Typical energy use in Indian villages is extremely polluting. Cooking is fuelled mostly by wood and waste biomass and kerosene oil is used to light homes. Women and children spend hours seeking out fuel for cooking, while burning kerosene and wood cause lethal indoor air pollution and releases greenhouse gases that contribute to global warming.

As many as 4.3 million deaths worldwide were linked to indoor air pollution in 2012 in homes that depend on coal or biomass for cooking, out of a total of 7 million deaths caused by exposure to air pollution, according to estimates by the World Health Organisation. Cook stoves and lamps powered by sunlight help eliminate this hazard.

“Recognising the need for clean cooking and drudgery reducing options for rural women, SSP (initially) took up the opportunity to partner a large company to co-create a clean fuel cooking stove and grassroots business model that built on the strength of the existing women’s SHG (self-help group) network,” Gopalan said. “The next opportunity to scale up the women’s network in clean energy was in 2012, when a Partnership on Women’s Entrepreneurship in Clean Energy (wPOWER), a programme supported by the US State Department and USAID India, led to popularising clean energy to over one million people. By 2015, SSP successfully established a network of more than 1,010 grassroots women entrepreneurs across eight districts of Bihar and Maharashtra. “

Solar lamps are a clean energy option for rural households. (Photo by Swayam Shikshan Prayog)

Solar lamps are a clean energy option for rural households. (Photo by Swayam Shikshan Prayog)

The project to promote clean energy came with its unique set of problems. The main challenges were related to providing credit support for the women who wanted to establish their clean energy business. “We linked them to our microfinance Sakhi Samudaya Kosh (SSK), an independent company, for credit support to consumers for purchase of clean energy products and credit solutions to support women entrepreneurs,” Gopalan told indiaclimatedialogue.net. “We also partnered with NABARD (National Bank for Agriculture and Rural Development) to support consumer financing to access clean energy products.”

The other challenges included popularising the concept of clean energy and create substantial demand among underserved rural communities; identifying women who would invest in and take up the challenge to enter into clean energy space; and the lack of working capital credit from financial institutions.

The project has now reached more than 4 million people across four states in India. The project’s women entrepreneurs make clean energy products accessible to people living in their communities, which helps cut greenhouse gas emissions. Their efforts have resulted in more than 100,000 women and households using clean cook stoves, which save almost 100 tonnes of firewood per day. Similarly, the promotion of solar lanterns, biogas cooking units, organic farming, vermi-composting and efficient irrigation technology has been part of SSP’s efforts to address climate change.

The main reason for SSP’s success lies in the creation of a grassroots entrepreneurship support ecosystem, which builds capacities through fostering entrepreneurship and vocational skills development, providing seed and business expansion loans, facilitating rural marketing and distribution linkages and enabling access to a peer network of grassroots entrepreneurs who grow and learn with each other.

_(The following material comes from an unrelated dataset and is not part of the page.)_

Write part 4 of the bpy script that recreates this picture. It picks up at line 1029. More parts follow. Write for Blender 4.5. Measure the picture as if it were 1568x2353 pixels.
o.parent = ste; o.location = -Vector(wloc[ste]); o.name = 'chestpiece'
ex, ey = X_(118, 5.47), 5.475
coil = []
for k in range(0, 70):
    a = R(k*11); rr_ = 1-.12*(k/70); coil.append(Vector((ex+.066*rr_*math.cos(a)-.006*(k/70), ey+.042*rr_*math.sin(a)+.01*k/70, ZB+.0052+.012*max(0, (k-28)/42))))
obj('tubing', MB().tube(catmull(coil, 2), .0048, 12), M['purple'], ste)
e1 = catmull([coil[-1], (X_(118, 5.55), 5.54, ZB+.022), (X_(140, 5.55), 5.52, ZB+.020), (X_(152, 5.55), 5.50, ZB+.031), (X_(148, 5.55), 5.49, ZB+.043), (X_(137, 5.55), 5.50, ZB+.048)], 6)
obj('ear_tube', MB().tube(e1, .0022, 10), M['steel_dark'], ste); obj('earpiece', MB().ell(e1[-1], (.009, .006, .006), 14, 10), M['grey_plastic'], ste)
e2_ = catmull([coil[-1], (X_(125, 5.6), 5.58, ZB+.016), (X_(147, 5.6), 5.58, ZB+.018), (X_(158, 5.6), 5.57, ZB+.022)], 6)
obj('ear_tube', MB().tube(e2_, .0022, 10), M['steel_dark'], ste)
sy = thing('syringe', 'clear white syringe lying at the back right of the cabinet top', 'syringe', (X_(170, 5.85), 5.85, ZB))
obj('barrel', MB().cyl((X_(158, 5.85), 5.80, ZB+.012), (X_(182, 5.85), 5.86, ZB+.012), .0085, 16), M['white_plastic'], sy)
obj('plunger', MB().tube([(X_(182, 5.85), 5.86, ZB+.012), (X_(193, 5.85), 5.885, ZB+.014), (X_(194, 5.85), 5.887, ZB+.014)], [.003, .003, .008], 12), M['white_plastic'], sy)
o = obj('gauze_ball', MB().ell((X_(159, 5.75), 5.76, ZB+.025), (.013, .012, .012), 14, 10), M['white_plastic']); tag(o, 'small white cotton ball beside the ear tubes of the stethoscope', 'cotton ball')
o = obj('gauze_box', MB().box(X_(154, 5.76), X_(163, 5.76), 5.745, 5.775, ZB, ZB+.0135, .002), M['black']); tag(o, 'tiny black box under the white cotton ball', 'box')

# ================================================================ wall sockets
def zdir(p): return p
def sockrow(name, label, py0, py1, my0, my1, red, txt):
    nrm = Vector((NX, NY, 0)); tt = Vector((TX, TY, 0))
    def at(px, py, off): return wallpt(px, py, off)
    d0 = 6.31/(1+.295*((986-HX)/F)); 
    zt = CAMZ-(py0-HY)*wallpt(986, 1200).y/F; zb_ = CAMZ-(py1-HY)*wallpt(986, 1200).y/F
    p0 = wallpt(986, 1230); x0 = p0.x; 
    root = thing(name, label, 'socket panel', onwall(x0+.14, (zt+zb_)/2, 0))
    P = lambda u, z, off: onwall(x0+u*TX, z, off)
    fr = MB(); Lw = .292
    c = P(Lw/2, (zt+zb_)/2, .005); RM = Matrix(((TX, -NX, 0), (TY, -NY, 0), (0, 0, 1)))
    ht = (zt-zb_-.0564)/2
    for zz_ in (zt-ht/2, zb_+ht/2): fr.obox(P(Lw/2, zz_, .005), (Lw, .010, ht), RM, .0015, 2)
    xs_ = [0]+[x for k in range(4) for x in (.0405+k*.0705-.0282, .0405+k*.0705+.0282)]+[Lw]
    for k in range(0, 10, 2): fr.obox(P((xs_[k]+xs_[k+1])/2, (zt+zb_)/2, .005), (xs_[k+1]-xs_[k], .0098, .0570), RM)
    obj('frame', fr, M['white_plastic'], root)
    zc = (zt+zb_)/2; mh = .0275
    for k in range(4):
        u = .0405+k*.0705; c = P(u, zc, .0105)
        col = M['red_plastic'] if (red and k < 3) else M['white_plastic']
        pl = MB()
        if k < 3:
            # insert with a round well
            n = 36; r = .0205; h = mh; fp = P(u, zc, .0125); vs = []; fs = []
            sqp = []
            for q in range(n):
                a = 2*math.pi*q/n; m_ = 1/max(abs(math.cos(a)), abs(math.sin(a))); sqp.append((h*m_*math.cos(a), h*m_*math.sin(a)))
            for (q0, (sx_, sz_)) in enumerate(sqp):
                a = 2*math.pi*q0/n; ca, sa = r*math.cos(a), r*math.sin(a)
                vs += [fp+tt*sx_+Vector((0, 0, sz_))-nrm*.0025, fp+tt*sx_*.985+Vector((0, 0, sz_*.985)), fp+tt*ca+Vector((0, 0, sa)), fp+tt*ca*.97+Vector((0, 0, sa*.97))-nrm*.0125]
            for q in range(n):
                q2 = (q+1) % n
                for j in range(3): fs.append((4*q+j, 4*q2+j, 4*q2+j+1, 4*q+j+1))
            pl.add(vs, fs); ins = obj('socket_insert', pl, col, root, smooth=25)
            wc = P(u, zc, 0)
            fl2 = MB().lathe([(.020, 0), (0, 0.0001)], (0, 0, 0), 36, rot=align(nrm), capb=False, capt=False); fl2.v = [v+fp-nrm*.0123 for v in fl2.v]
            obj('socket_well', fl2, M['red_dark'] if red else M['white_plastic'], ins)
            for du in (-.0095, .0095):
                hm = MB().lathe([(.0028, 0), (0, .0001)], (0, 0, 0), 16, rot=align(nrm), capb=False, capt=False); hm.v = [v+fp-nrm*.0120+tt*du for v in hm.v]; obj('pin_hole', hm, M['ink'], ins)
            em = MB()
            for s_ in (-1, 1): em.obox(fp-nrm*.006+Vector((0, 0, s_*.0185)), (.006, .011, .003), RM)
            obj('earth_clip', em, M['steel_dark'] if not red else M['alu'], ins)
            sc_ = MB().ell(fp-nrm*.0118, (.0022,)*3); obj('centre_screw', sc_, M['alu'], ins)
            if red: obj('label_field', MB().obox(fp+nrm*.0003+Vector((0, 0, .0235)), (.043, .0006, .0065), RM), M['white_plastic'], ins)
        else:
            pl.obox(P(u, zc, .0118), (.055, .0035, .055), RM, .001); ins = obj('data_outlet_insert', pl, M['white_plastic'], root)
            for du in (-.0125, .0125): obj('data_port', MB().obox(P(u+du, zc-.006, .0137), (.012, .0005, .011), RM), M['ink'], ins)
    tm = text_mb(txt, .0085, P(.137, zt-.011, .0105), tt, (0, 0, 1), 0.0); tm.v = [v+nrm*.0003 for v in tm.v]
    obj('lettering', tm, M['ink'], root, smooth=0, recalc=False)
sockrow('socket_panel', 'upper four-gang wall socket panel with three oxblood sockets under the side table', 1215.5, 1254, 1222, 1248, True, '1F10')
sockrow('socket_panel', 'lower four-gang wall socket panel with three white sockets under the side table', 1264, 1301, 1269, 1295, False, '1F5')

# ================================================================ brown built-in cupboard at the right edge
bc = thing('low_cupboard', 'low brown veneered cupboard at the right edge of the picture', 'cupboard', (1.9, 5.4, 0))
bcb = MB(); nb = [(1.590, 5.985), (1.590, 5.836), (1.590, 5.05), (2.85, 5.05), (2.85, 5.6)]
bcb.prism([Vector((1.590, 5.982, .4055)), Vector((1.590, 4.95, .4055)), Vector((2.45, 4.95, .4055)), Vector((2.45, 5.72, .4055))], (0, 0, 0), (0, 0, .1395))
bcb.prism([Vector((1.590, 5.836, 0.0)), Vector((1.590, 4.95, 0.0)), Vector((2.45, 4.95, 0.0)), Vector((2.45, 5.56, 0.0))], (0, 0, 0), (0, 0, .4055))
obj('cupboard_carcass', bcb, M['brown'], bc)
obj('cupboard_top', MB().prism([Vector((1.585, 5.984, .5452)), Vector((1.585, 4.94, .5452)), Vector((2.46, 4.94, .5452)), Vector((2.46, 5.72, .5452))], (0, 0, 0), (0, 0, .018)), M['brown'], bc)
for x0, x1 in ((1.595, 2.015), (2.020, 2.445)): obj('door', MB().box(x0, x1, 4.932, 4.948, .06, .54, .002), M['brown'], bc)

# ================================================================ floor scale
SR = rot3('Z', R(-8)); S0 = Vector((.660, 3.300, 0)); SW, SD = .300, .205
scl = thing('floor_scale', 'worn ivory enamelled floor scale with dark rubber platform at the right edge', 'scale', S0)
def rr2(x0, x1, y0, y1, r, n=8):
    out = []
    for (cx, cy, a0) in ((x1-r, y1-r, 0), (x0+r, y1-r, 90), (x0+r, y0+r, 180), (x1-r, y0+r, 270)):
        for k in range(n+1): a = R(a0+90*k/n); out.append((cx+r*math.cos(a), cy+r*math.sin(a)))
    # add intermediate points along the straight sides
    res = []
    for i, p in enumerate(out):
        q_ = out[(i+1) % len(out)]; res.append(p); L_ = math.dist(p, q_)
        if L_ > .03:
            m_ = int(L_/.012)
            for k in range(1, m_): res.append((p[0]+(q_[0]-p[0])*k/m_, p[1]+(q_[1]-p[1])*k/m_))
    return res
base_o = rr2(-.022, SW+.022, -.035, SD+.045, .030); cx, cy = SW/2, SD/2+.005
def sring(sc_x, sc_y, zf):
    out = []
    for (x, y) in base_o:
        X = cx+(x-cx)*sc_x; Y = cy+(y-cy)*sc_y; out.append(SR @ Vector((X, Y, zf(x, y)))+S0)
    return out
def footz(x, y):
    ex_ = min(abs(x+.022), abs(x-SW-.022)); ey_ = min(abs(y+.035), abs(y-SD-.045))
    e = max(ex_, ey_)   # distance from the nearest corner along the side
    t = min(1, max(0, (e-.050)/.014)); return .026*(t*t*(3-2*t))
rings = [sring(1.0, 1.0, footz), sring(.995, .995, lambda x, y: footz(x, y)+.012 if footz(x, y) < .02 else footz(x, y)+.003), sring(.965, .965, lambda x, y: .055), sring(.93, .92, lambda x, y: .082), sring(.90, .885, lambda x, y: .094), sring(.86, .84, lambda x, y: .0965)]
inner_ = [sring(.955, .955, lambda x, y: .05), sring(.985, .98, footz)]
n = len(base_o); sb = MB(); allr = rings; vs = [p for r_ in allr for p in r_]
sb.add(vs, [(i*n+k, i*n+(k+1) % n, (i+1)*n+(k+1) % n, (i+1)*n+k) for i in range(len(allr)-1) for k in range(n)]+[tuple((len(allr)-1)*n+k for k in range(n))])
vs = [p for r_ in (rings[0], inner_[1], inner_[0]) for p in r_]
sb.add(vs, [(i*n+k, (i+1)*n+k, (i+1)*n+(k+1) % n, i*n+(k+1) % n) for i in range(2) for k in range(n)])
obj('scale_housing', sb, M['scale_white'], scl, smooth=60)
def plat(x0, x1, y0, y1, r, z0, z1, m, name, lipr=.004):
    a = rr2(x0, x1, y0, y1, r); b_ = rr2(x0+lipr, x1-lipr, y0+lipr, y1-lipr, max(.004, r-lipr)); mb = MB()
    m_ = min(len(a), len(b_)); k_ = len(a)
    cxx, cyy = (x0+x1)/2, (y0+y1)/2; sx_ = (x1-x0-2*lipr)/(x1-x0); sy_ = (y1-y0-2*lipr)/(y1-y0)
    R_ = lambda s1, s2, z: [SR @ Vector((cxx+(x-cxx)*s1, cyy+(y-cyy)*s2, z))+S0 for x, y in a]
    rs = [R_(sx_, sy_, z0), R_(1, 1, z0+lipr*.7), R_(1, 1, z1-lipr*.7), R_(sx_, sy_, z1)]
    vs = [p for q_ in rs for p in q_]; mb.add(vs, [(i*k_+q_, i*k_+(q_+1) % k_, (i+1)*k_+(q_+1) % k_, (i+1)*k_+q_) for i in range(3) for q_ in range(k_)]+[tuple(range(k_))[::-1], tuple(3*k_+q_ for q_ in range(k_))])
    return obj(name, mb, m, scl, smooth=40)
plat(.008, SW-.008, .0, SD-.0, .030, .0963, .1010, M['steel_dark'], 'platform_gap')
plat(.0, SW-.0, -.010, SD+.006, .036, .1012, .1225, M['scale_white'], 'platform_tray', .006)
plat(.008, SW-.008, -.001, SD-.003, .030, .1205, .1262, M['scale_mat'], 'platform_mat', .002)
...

“We recommend the urgent need for an enabling ecosystem that encourages rural women to become clean energy entrepreneurs and reach out to those remote and underserved communities that the still struggling due to power shortage, for women who are still covered in smoke to provide a meal to their family, for the kids who fall behind in studies due to lack of lighting in their houses and all those who are not able to earn a decent income just because they do not have access to electricity,” said Gopalan. “We owe this to those communities to give them the opportunities which are not merely choices but is their right.”

The non-profit has ambitious plans ahead for scaling up the project to promote clean energy. “We plan to move women entrepreneurship along the clean energy value chain so that we see more women in not just last mile distribution but also as green business leaders,” said Gopalan.